ASHDOD PORT'S EFFECT ON THE SHORELINE, SEABED AND SEDIMENT

Abraham Golik, Dov S. Rosen, Arik Golan, Maxim Shoshany, Dan DiCastro, Pinkhas Harari

Abstract


During its 35 years of existence, Ashdod Port, Israel, caused changes to its physical environment. Analysis of aerial photographs and bathymetric surveys show that the port served as a sediment trap, blocking the natural northward sediment transport. Between 1958, prior to the port construction, and 1992 the beach to the south of the port underwent accretion which increased in magnitude from zero, at a distance of 2.5 km south of the port, to more than 100 m near the main breakwater. On the northern side of the port the shoreline was stable during that period. It was found that the beach north of the port did not suffer erosion because the sand of that beach was mined for building purposes prior to the port's construction. When the port was built, it was already a rocky beach. Comparison between bathymetric surveys, which were carried out in the vicinity of the port, at various periods since prior to its construction until 1995, show that the port has trapped some 4.5 million m3 of sediments on its southern side.
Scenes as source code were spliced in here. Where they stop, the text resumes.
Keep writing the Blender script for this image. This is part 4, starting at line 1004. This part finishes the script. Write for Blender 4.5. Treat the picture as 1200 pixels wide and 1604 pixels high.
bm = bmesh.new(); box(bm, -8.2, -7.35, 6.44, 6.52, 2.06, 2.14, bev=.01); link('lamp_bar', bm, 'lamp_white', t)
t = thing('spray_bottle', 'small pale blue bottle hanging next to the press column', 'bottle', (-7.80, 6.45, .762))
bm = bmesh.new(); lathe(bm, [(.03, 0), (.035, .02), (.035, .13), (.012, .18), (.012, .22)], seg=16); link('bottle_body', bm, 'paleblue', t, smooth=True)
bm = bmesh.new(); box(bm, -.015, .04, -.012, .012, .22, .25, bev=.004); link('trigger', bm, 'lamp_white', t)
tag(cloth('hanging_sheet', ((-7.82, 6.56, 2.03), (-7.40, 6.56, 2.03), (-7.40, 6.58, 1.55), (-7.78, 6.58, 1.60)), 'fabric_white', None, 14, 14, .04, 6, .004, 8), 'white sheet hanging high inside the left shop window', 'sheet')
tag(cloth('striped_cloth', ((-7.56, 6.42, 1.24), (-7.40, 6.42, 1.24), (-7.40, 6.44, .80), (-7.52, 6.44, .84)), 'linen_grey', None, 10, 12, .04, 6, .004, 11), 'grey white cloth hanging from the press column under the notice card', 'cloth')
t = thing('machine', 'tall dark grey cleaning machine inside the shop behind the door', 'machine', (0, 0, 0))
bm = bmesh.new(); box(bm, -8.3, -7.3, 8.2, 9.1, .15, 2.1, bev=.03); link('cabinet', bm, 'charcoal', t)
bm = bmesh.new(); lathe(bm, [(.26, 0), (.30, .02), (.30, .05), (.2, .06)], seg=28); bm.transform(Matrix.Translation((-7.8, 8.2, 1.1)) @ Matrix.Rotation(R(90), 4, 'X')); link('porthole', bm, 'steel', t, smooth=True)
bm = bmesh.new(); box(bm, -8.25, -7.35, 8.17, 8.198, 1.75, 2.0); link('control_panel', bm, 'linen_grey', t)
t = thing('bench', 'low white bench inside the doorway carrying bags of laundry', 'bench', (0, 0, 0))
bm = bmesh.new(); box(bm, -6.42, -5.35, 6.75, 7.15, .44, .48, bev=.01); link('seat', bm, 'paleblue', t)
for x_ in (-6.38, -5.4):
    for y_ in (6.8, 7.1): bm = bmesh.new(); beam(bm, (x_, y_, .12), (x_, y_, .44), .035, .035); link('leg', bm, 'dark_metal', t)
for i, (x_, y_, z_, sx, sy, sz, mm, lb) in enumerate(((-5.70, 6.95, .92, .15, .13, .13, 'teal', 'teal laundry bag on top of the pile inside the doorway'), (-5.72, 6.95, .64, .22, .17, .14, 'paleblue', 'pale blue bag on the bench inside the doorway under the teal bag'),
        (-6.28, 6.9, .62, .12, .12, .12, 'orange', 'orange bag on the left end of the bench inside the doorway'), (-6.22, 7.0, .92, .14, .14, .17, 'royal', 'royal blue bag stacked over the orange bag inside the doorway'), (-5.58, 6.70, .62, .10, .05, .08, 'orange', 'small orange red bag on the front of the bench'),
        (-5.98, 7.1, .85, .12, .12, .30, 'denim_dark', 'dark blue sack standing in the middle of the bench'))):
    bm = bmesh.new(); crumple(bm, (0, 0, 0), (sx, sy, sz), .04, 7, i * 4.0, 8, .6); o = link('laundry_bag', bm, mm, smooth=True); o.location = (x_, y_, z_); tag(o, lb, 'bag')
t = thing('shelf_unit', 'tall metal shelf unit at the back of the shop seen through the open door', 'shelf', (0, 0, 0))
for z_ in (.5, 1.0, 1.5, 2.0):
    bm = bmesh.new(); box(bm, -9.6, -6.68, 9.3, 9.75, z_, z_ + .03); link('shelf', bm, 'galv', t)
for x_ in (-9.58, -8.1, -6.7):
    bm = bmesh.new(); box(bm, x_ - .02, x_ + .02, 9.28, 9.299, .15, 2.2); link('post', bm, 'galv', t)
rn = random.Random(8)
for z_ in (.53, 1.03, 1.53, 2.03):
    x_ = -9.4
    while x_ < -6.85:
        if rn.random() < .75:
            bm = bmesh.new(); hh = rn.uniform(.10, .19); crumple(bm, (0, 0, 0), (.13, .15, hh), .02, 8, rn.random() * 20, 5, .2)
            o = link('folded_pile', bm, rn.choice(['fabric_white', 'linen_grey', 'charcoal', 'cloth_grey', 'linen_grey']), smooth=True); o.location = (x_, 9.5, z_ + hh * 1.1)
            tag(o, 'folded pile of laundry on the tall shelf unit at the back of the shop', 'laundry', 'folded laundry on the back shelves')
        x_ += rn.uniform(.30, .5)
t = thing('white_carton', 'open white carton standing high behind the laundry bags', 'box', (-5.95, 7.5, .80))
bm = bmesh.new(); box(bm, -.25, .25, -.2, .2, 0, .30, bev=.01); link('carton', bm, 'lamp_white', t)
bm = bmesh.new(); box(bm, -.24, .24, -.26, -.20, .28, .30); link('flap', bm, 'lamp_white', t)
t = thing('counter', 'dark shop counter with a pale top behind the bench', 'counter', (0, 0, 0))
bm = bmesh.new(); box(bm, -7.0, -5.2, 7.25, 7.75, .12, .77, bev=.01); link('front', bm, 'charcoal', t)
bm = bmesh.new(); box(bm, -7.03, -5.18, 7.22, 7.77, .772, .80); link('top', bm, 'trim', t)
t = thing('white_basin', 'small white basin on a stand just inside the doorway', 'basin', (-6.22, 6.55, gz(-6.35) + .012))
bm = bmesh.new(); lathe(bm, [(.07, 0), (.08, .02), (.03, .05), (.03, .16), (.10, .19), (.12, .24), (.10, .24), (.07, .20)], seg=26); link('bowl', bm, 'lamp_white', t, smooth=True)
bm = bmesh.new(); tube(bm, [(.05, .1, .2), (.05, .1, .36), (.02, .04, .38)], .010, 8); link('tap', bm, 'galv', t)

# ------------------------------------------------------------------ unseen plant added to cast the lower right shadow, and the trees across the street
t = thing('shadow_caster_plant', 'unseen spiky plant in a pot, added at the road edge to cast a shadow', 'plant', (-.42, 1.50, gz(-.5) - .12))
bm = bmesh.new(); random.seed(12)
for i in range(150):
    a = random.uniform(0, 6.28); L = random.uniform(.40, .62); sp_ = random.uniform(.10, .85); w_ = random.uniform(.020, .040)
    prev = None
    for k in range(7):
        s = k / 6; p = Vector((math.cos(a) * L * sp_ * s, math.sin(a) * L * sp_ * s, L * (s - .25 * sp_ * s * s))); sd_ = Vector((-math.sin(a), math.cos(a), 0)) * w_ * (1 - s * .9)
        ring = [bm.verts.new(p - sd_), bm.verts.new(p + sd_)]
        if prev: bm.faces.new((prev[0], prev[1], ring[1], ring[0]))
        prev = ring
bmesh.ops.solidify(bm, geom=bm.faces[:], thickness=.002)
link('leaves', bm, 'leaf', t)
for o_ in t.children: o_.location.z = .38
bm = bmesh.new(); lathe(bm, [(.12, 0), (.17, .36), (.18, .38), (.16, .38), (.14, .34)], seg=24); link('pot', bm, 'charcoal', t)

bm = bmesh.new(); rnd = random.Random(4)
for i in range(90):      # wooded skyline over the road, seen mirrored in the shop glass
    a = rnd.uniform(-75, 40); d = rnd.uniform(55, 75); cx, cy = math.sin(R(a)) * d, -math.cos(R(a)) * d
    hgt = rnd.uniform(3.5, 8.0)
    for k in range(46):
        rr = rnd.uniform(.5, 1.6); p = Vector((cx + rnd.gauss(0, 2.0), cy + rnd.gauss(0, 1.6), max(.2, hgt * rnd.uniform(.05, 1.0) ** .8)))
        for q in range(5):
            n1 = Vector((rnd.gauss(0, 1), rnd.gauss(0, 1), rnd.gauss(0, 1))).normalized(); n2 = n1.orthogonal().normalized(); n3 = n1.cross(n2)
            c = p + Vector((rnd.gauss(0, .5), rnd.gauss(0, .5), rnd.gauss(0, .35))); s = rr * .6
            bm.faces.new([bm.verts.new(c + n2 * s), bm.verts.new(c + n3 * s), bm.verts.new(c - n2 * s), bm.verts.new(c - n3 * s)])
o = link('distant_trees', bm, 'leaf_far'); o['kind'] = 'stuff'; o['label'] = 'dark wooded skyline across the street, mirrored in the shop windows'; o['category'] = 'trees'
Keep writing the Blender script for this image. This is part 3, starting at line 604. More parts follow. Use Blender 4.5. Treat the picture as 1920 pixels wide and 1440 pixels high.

Of these, about 2.2 million m3 were deposited during the period of 1985-1995. It is estimated that more than half of this volume was deposited in 1992 during three very severe storms. On the basis of the depositional pattern in the vicinity of the port, and assumptions related to the net longshore sediment transport, it is estimated that more than half of the sediment volume bypasses the port northward.